*YOUR OBJECTIVE*: Your task is to repeat all of the data exactly while excluding the pictures.

━━━━━ INFORMATION SUPPLIED

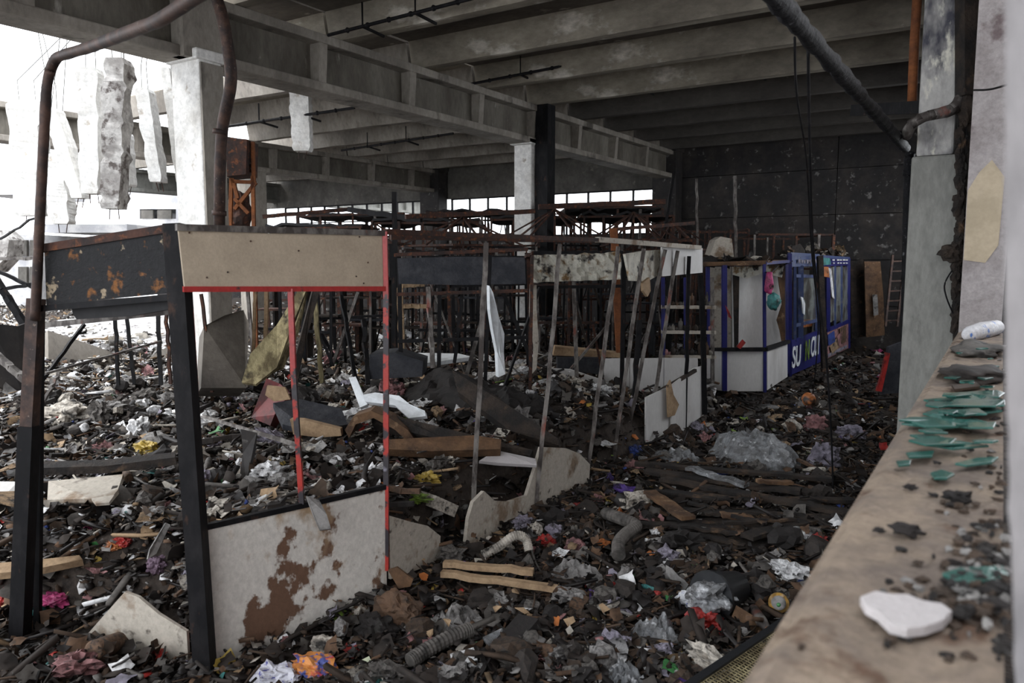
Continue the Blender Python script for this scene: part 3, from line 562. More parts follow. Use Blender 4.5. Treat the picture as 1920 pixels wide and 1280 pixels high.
# charcoal fascia stall behind
def frame_stall(label, D, x0, x1, ytop, ybot, dd=2.0, bw=.05, mt='steel_blk', n=3, name='burnt_stall_frame', rails=(0,), fasc=None):
    k0, k1 = ray(x0, 487)[0], ray(x1, 487)[0]; zt = CAM_H+ray(x0, ytop)[1]*D
    zb = float(T(k0*D, D))-.02
    t = thing(name, label, 'stall frame', toW((k0+k1)/2*D, D, zb))
    for r in range(2):
        for i in range(n):
            u = D*(k0+(k1-k0)*i/(n-1))+rnd.uniform(-.05, .05); v = D+r*dd+rnd.uniform(-.06, .06)
            b = MB(); b.bar(toW(u, v, float(T(u, v))-.05), toW(u+rnd.uniform(-.08, .08), v, zt), bw*rnd.uniform(.7, 1.1)); b.build('post', M[rnd.choice([mt, mt, 'rust', 'steel_grey'])], t)
        for q in (0, .28, .62):
            if q and rnd.random() < .35: continue
            z = zt-q*(zt-zb)+rnd.uniform(-.05, .05); b = MB(); b.bar(toW(k0*D, D+r*dd, z), toW(k1*D, D+r*dd, z+rnd.uniform(-.08, .08)), bw*.8); b.build('rail', M[rnd.choice([mt, 'rust'])], t)
    for q in range(4):
        u = D*rnd.uniform(k0, k1); v = D+rnd.random()*dd; b = MB(); b.bar(toW(u, v, float(T(u, v))), toW(u+rnd.uniform(-.7, .7), v+rnd.uniform(-.3, .3), rnd.uniform(1.2, zt)), rnd.uniform(.02, .05)); b.build('loose_bar', M[rnd.choice(['rust', 'steel_blk', 'wood_char', 'steel_grey'])], t)
    for kk in (k0, k1):
        b = MB(); b.bar(toW(kk*D, D, zt), toW(kk*D, D+dd, zt+rnd.uniform(-.06, .06)), bw*.8); b.build('rail', M['rust'], t)
    return t
t = frame_stall('burnt stall frame carrying the charcoal fascia board behind the beige fascia stall', 8.9, 742, 990, 478, 700, n=4)
b = MB(); b.prism([W(745, 484, 8.86), W(860, 481, 8.86), W(984, 482, 8.86), W(986, 532, 8.86), W(860, 534, 8.86), W(748, 532, 8.86)], Vector((-sn, cs, 0))*.03); o = b.build('fascia_board', M['charbd2'], t); o['label'] = 'flat charcoal grey fascia board'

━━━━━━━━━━

*ANSWER FOR THE TASK*:
Continue the Blender Python script for this scene: part 3, from line 562. More parts follow. Use Blender 4.5. Treat the picture as 1920 pixels wide and 1280 pixels high.
# charcoal fascia stall behind
def frame_stall(label, D, x0, x1, ytop, ybot, dd=2.0, bw=.05, mt='steel_blk', n=3, name='burnt_stall_frame', rails=(0,), fasc=None):
    k0, k1 = ray(x0, 487)[0], ray(x1, 487)[0]; zt = CAM_H+ray(x0, ytop)[1]*D
    zb = float(T(k0*D, D))-.02
    t = thing(name, label, 'stall frame', toW((k0+k1)/2*D, D, zb))
    for r in range(2):
        for i in range(n):
            u = D*(k0+(k1-k0)*i/(n-1))+rnd.uniform(-.05, .05); v = D+r*dd+rnd.uniform(-.06, .06)
            b = MB(); b.bar(toW(u, v, float(T(u, v))-.05), toW(u+rnd.uniform(-.08, .08), v, zt), bw*rnd.uniform(.7, 1.1)); b.build('post', M[rnd.choice([mt, mt, 'rust', 'steel_grey'])], t)
        for q in (0, .28, .62):
            if q and rnd.random() < .35: continue
            z = zt-q*(zt-zb)+rnd.uniform(-.05, .05); b = MB(); b.bar(toW(k0*D, D+r*dd, z), toW(k1*D, D+r*dd, z+rnd.uniform(-.08, .08)), bw*.8); b.build('rail', M[rnd.choice([mt, 'rust'])], t)
    for q in range(4):
        u = D*rnd.uniform(k0, k1); v = D+rnd.random()*dd; b = MB(); b.bar(toW(u, v, float(T(u, v))), toW(u+rnd.uniform(-.7, .7), v+rnd.uniform(-.3, .3), rnd.uniform(1.2, zt)), rnd.uniform(.02, .05)); b.build('loose_bar', M[rnd.choice(['rust', 'steel_blk', 'wood_char', 'steel_grey'])], t)
    for kk in (k0, k1):
        b = MB(); b.bar(toW(kk*D, D, zt), toW(kk*D, D+dd, zt+rnd.uniform(-.06, .06)), bw*.8); b.build('rail', M['rust'], t)
    return t
t = frame_stall('burnt stall frame carrying the charcoal fascia board behind the beige fascia stall', 8.9, 742, 990, 478, 700, n=4)
b = MB(); b.prism([W(745, 484, 8.86), W(860, 481, 8.86), W(984, 482, 8.86), W(986, 532, 8.86), W(860, 534, 8.86), W(748, 532, 8.86)], Vector((-sn, cs, 0))*.03); o = b.build('fascia_board', M['charbd2'], t); o['label'] = 'flat charcoal grey fascia board'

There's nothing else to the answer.